== EXERCISE GOAL ==
Everything from the first line of the data through the line with "col = sc.collection" is to be echoed exactly, minus the pictures.
BEGIN
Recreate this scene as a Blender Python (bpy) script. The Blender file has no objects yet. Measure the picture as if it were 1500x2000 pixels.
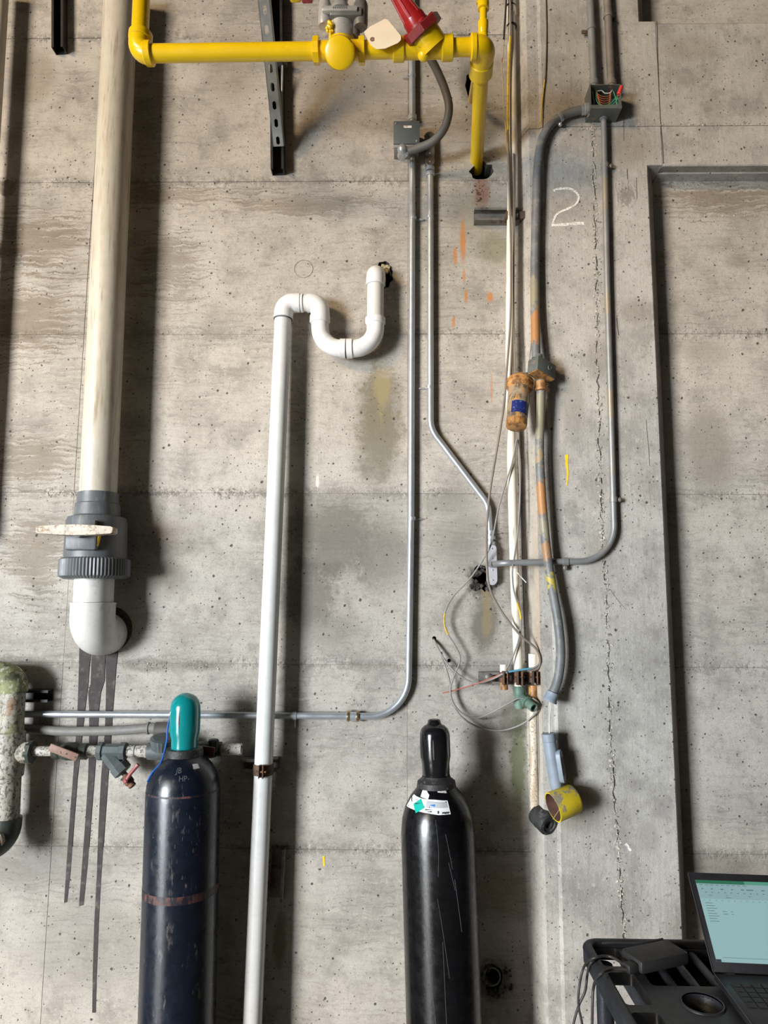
import bpy, bmesh, math, random
from mathutils import Vector, Matrix
from mathutils.geometry import tessellate_polygon
random.seed(7)
sc = bpy.context.scene
col = sc.collection

# ------------------------------------------------------------------ camera
F, DIST, CAMZ, PITCH, ROLL, YAW = 1387.0, 2.547, 1.7, 0.13024, 0.005894, -0.017813
_c, _s = math.cos(YAW), math.sin(YAW)
_r0 = Vector((_c, -_s, 0)); _f0 = Vector((_s, _c, 0))
FWD = _f0*math.cos(PITCH) + Vector((0, 0, math.sin(PITCH)))
_u0 = -_f0*math.sin(PITCH) + Vector((0, 0, math.cos(PITCH)))
RIGHT = _r0*math.cos(ROLL) + _u0*math.sin(ROLL)
UP = -_r0*math.sin(ROLL) + _u0*math.cos(ROLL)
CAM = Vector((0, -DIST, CAMZ))
cam = bpy.data.cameras.new('camera'); cam.sensor_fit = 'VERTICAL'; cam.sensor_height = 36; cam.lens = 36*F/2000
cam.clip_start = 0.05
co = bpy.data.objects.new('camera', cam); col.objects.link(co)
co.matrix_world = Matrix(((RIGHT.x, UP.x, -FWD.x, CAM.x), (RIGHT.y, UP.y, -FWD.y, CAM.y), (RIGHT.z, UP.z, -FWD.z, CAM.z), (0, 0, 0, 1)))
sc.camera = co

# ------------------------------------------------------------------ light
sc.view_settings.view_transform = 'Standard'; sc.view_settings.look = 'None'
sc.view_settings.gamma = 1; sc.view_settings.use_curve_mapping = False
sc.view_settings.exposure = 0.0
w = bpy.data.worlds.new('world'); sc.world = w; w.use_nodes = True
w.node_tree.nodes['Background'].inputs[0].default_value = (1.0, 0.90, 0.78, 1)
w.node_tree.nodes['Background'].inputs[1].default_value = 0.013
def area(name, loc, target, sx, sy, power, colr):
    l = bpy.data.lights.new(name, 'AREA'); l.shape = 'RECTANGLE'; l.size = sx; l.size_y = sy; l.energy = power; l.color = colr
    o = bpy.data.objects.new(name, l); col.objects.link(o); o.location = loc
    o.rotation_euler = (Vector(target)-Vector(loc)).to_track_quat('-Z', 'Y').to_euler()
    return o
area('bay_door_daylight', (-8.2, -8.6, 2.0), (0.1, 0, 1.6), 3.0, 3.8, 2420, (0.94, 1.0, 1.05))
area('upper_warm_fill', (-8.2, -8.6, 6.2), (0.3, 0, 3.0), 2.6, 1.6, 1080, (1.0, 0.73, 0.45))  # warm fill added to tint the upper wall, no known source

# ------------------------------------------------------------------ helpers
def ray(px, py):
    return FWD + RIGHT*((px-750)/F) - UP*((py-1000)/F)
def W(px, py, o=0.0):                      # point of the photo at distance o in front of the wall
    d = ray(px, py); k = (DIST-o)/d.y
    return CAM + d*k
def T(px, py, z):                          # point on a level surface at height z
    d = ray(px, py); return CAM + d*((z-CAMZ)/d.z)
def S(px, py, o, n):                       # metres for n photo pixels at that place
    d = ray(px, py); return n*((DIST-o)/d.y)/F
def proj(p):
    d = p-CAM; k = d.dot(FWD); return 750+F*d.dot(RIGHT)/k, 1000-F*d.dot(UP)/k
X, Y, Z = Vector((1, 0, 0)), Vector((0, 1, 0)), Vector((0, 0, 1))
def V(*a): return Vector(a)
def perp(a):
    a = a.normalized(); t = Z if abs(a.z) < .9 else X
    u = t.cross(a).normalized(); return u, a.cross(u)
def fillet(pts, r, n=10):
    out = [pts[0]]
    for i in range(1, len(pts)-1):
        p, a, b = pts[i], pts[i-1], pts[i+1]
        u = (a-p).normalized(); v = (b-p).normalized(); ang = u.angle(v)
        rr = r[i-1] if isinstance(r, (list, tuple)) else r
        if rr < 1e-5 or ang > 3.1: out.append(p); continue
        d = rr/math.tan(ang/2); d = min(d, (a-p).length*.98, (b-p).length*.98); rr = d*math.tan(ang/2)
        c = p + (u+v).normalized()*math.sqrt(d*d+rr*rr)
        s, e = p+u*d-c, p+v*d-c; tot = s.angle(e)
        for k in range(n+1):
            t = k/n; out.append(c + (s*math.sin((1-t)*tot)+e*math.sin(t*tot))/math.sin(tot))
    out.append(pts[-1]); return out
def smooth(pts, n=6):
    P = [pts[0]*2-pts[1]]+list(pts)+[pts[-1]*2-pts[-2]]; out = []
    for i in range(1, len(P)-2):
        a, b, c, d = P[i-1:i+3]
        for k in range(n):
            t = k/n
            out.append(.5*((2*b)+(c-a)*t+(2*a-5*b+4*c-d)*t*t+(3*b-a-3*c+d)*t**3))
    out.append(pts[-1]); return out

class MB:
    def __init__(s): s.v = []; s.f = []
    def add(s, vs, fs):
        n = len(s.v); s.v += [Vector(q) for q in vs]; s.f += [tuple(n+i for i in q) for q in fs]; return s
    def tube(s, pts, r, seg=16, cap=True, r_end=None, ridge=0):
        n = len(pts); tang = []
        for i in range(n):
            a = pts[max(i-1, 0)]; b = pts[min(i+1, n-1)]; tang.append((b-a).normalized())
        u, v = perp(tang[0]); vs = []; fs = []
        for i in range(n):
            if i:
                ax = tang[i-1].cross(tang[i])
                if ax.length > 1e-7:
                    R = Matrix.Rotation(tang[i-1].angle(tang[i]), 3, ax.normalized()); u = R@u; v = R@v
            ri = r[i] if isinstance(r, (list, tuple)) else r
            if ridge and i % 2: ri *= 1+ridge
            for k in range(seg):
                t = 2*math.pi*k/seg; vs.append(pts[i]+(u*math.cos(t)+v*math.sin(t))*ri)
        for i in range(n-1):
            for k in range(seg):
                q = (k+1) % seg; fs.append((i*seg+k, i*seg+q, (i+1)*seg+q, (i+1)*seg+k))
        if cap: fs.append(tuple(reversed(range(seg)))); fs.append(tuple((n-1)*seg+k for k in range(seg)))
        return s.add(vs, fs)
    def lathe(s, p0, axis, prof, seg=32, cap=True, knurl=0, kn=0, u0=None):
        a = axis.normalized(); u, v = perp(a)
        if u0: u = u0; v = a.cross(u)
        vs = []; fs = []
        for (t, r) in prof:
            for k in range(seg):
                q = 2*math.pi*k/seg; rr = r*(1-(knurl if kn and k % 2 else 0))
                vs.append(p0+a*t+(u*math.cos(q)+v*math.sin(q))*max(rr, 1e-5))
        n = len(prof)
        for i in range(n-1):
            for k in range(seg):
                q = (k+1) % seg; fs.append((i*seg+k, i*seg+q, (i+1)*seg+q, (i+1)*seg+k))
        if cap: fs.append(tuple(reversed(range(seg)))); fs.append(tuple((n-1)*seg+k for k in range(seg)))
        return s.add(vs, fs)
    def cyl(s, a, b, r, seg=24, bev=0, r2=None):
        L = (b-a).length; r2 = r if r2 is None else r2
        pr = [(0, r), (L, r2)] if not bev else [(0, r-bev), (bev, r), (L-bev, r2), (L, r2-bev)]
        return s.lathe(a, b-a, pr, seg)
    def box(s, c, size, R=None, bev=0):
        bm = bmesh.new(); bmesh.ops.create_cube(bm, size=1)
        for q in bm.verts: q.co = Vector((q.co.x*size[0], q.co.y*size[1], q.co.z*size[2]))
        if bev: bmesh.ops.bevel(bm, geom=list(bm.edges), offset=bev, segments=2, affect='EDGES', profile=.5)
        bm.verts.index_update()
        R = R or Matrix.Identity(3)
        s.add([c+R@q.co for q in bm.verts], [[q.index for q in f.verts] for f in bm.faces]); bm.free(); return s
    def prism(s, pts, vec):
        n = len(pts); vs = list(pts)+[p+vec for p in pts]
        tri = tessellate_polygon([pts])
        fs = [tuple(t) for t in tri]+[tuple(n+i for i in reversed(t)) for t in tri]
        fs += [(i, (i+1) % n, n+(i+1) % n, n+i) for i in range(n)]
        return s.add(vs, fs)
    def plate(s, outer, holes, fn, thick):   # outer and holes: 2D loops, fn(x, y, depth) -> 3D
        loops = [outer]+holes; flat = [p for l in loops for p in l]; n = len(flat)
        tri = tessellate_polygon([[Vector((p[0], p[1], 0)) for p in l] for l in loops])
        vs = [fn(p[0], p[1], 0) for p in flat]+[fn(p[0], p[1], thick) for p in flat]
        fs = [tuple(t) for t in tri]+[tuple(n+i for i in reversed(t)) for t in tri]
        b = 0
        for l in loops:
            m = len(l); fs += [(b+i, b+(i+1) % m, n+b+(i+1) % m, n+b+i) for i in range(m)]; b += m
        return s.add(vs, fs)
    def ball(s, c, r, seg=20, sx=None):
        pr = [(-r*math.cos(math.pi*i/10), r*math.sin(math.pi*i/10)) for i in range(11)]
        return s.lathe(c, sx or Z, pr, seg, cap=False)
    def build(s, name, m, parent=None, ang=38, flat=False):
        me = bpy.data.meshes.new(name)
        if parent:
            q = parent
            while q.parent: q = q.parent
            org = q.location.copy()
        else:
            org = Vector(((min(p.x for p in s.v)+max(p.x for p in s.v))/2, (min(p.y for p in s.v)+max(p.y for p in s.v))/2, min(p.z for p in s.v)))
        me.from_pydata([tuple(p-org) for p in s.v], [], s.f)
        bm = bmesh.new(); bm.from_mesh(me); bmesh.ops.recalc_face_normals(bm, faces=bm.faces); bm.to_mesh(me); bm.free()
        if not flat:
            me.polygons.foreach_set('use_smooth', [True]*len(me.polygons)); me.set_sharp_from_angle(angle=math.radians(ang))
        me.materials.append(m)
        o = bpy.data.objects.new(name, me); col.objects.link(o)
        if parent: o.parent = parent
        else: o.location = org
        return o
def tag(o, label=None, cat=None, group=None, kind=None):
    if label: o['label'] = label
    if cat: o['category'] = cat
    if group: o['group'] = group
    if kind: o['kind'] = kind
    return o
def thing(name, label, cat, loc, group=None, kind=None):
    o = bpy.data.objects.new(name, None); col.objects.link(o); o.location = loc; o.empty_display_size = .05
    return tag(o, label, cat, group, kind)
def strut(mb, p0, p1, out, width=.041, depth=.041, th=.0026, lip=.009):   # open channel, mouth towards `out`
    a = (p1-p0).normalized(); out = (out-a*out.dot(a)).normalized(); s = a.cross(out)
    h = width/2; prof = [(-h+lip, depth), (-h, depth), (-h, 0), (h, 0), (h, depth), (h-lip, depth), (h-lip, depth-th), (h-th, depth-th), (h-th, th), (-h+th, th), (-h+th, depth-th), (-h+lip, depth-th)]
    return mb.prism([p0+s*x+out*y for x, y in prof], p1-p0)
_fonts = {}
def text2d(body, size):
    c = bpy.data.curves.new('t', 'FONT'); c.body = body; c.size = size; c.align_x = 'CENTER'; c.align_y = 'CENTER'; c.resolution_u = 2
    o = bpy.data.objects.new('t', c); col.objects.link(o)
    me = o.evaluated_get(bpy.context.evaluated_depsgraph_get()).to_mesh()
    r = [(v.co.x, v.co.y) for v in me.vertices], [tuple(p.vertices) for p in me.polygons]
    bpy.data.objects.remove(o); bpy.data.curves.remove(c); return r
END
== PROBLEM SOLUTION ==
Recreate this scene as a Blender Python (bpy) script. The Blender file has no objects yet. Measure the picture as if it were 1500x2000 pixels.
import bpy, bmesh, math, random
from mathutils import Vector, Matrix
from mathutils.geometry import tessellate_polygon
random.seed(7)
sc = bpy.context.scene
col = sc.collection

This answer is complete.